Entries with scene source code:
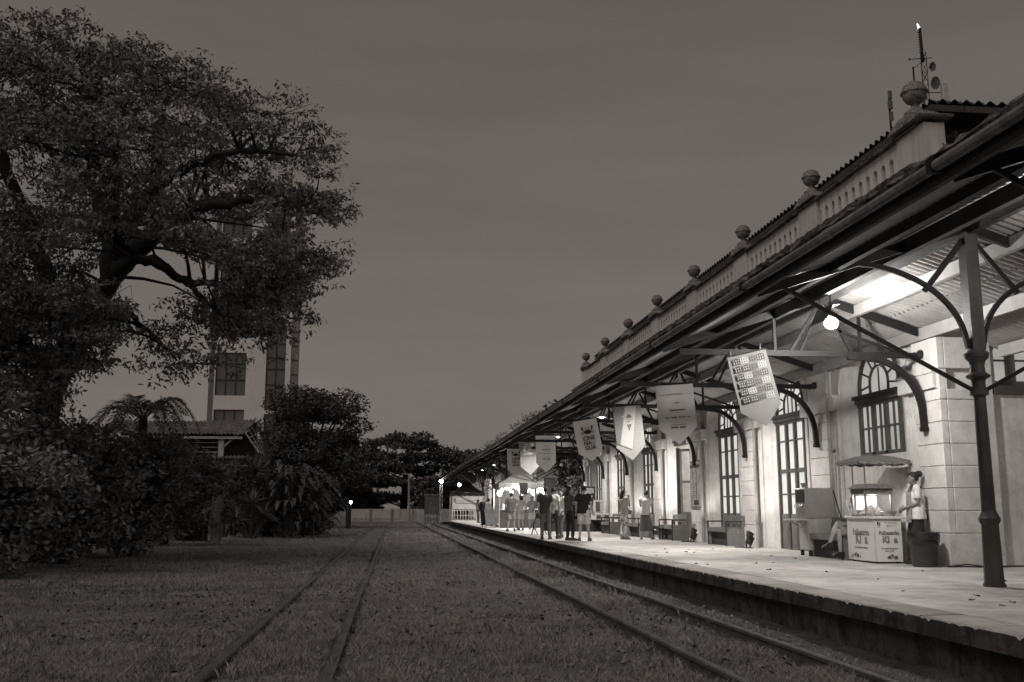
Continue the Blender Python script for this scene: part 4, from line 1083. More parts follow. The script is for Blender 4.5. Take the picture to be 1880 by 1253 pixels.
# framed poster on the pilaster by the open doorway
t = thing('notice_poster', 'framed grey map-like poster on the wall right of the open doorway', 'poster', (XP - 0.03, Y0B + BAY * 3, 1.45), static=True)
yc = Y0B + BAY * 3
b = MB(); b.box(XP - 0.035, XP - 0.003, yc - 0.55, yc + 0.55, 1.36, 2.85); b.build('poster_frame', mat('poster frame', 0.12, .6), t, smooth=0)
b = MB(); b.box(XP - 0.040, XP - 0.036, yc - 0.51, yc + 0.51, 1.42, 2.8); b.build('poster_sheet', mat('printed poster sheet', 0.26, .6, .6, 5, 0, blotch=.4), t, smooth=0)
b = MB(); b.box(XP - 0.044, XP - 0.041, yc - 0.12, yc - 0.08, 1.5, 2.75); b.box(XP - 0.044, XP - 0.041, yc - 0.48, yc + 0.48, 2.62, 2.72); b.box(XP - 0.044, XP - 0.041, yc - .3, yc + .2, 1.47, 1.62)
for i in range(14): b.box(XP - 0.044, XP - 0.041, yc + R.uniform(.05, .2), yc + R.uniform(.25, .45), 1.7 + i * .06, 1.715 + i * .06)
b.build('poster_print', INK, t, smooth=0)

# stage uplighters on the floor against the wall
def uplight(x, y, label, w):
    t = thing('floor_uplight', label, 'stage light', (x, y, PF), group='floor uplights washing the wall')
    b = MB(); b.tube([(0, 0, 0.10), (0.085, 0, 0.29)], [0.09, 0.10], 14); b.prism([(.0, -.13, .28), (.02, -.13, .42), (.12, -.13, .36), (.10, -.13, .26)], (0, .015, 0)); b.bar((.0, 0, .28), (.02, 0, .43), .24, .012, (1, 0, 0)); b.build('can', BLACK, t, local=True)
    b = MB(); b.sweep([(0, -.14, 0.02), (0, -.14, 0.2)], .03, .02, (1, 0, 0)); b.sweep([(0, .14, 0.02), (0, .14, .2)], .03, .02, (1, 0, 0)); b.box(-.08, .08, -.15, .15, 0, .02); b.build('yoke', BLACK, t, local=True, smooth=0)
    b = MB(); b.tube([(.0905, 0, .301), (.0925, 0, .305)], .07, 14); b.build('lens', emitter('uplight lens', 6), t, local=True)
    b = MB(); b.tube([(-.1, .05, .02), (-.25, .2, .015), (-.2, .45, .015), (.1, .6, .015)], .012, 6); b.build('cable', BLACK, t, local=True)
    d = lamp_light(t, (.12, 0, .36), w, 0.05, 150, (0, rad(180 - 22), 0), name='uplight_glow')
    return t
uplight(9.0, 24.85, 'black floor uplight at the wall beside the nearest bench', 40)
uplight(8.95, 29.5, 'black floor uplight between the two nearer benches', 75)
uplight(8.9, 34.2, 'floor uplight by the open doorway, right of the skirted woman', 160)
uplight(8.95, 38.6, 'farthest floor uplight at the wall, beyond the woman in flowered trousers', 120)

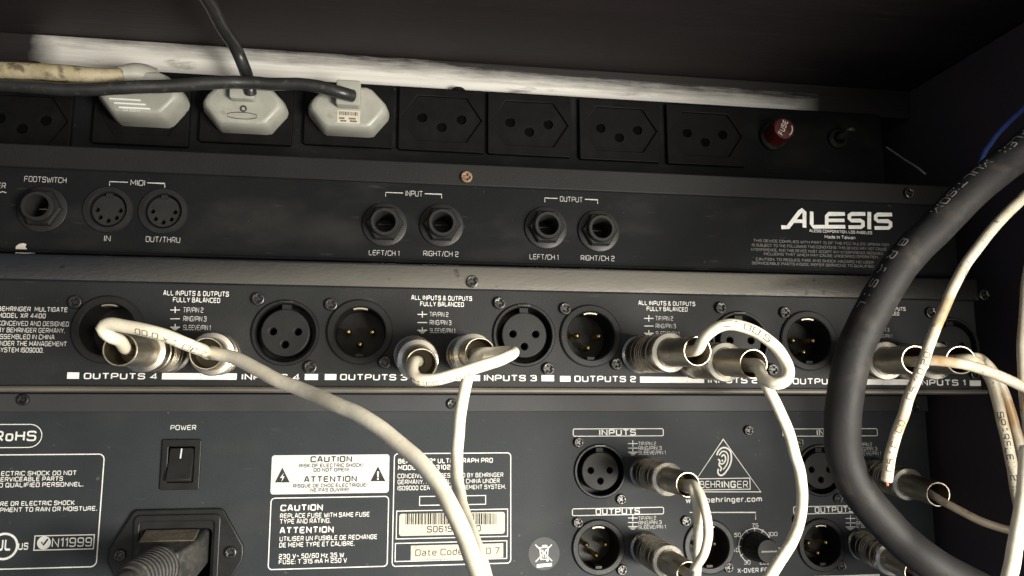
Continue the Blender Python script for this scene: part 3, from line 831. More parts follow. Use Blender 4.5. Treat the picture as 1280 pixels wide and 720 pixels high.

Exercise objective:
Give nothing but the count of lines in the listing above that hold the string "parts".

Complete response:
2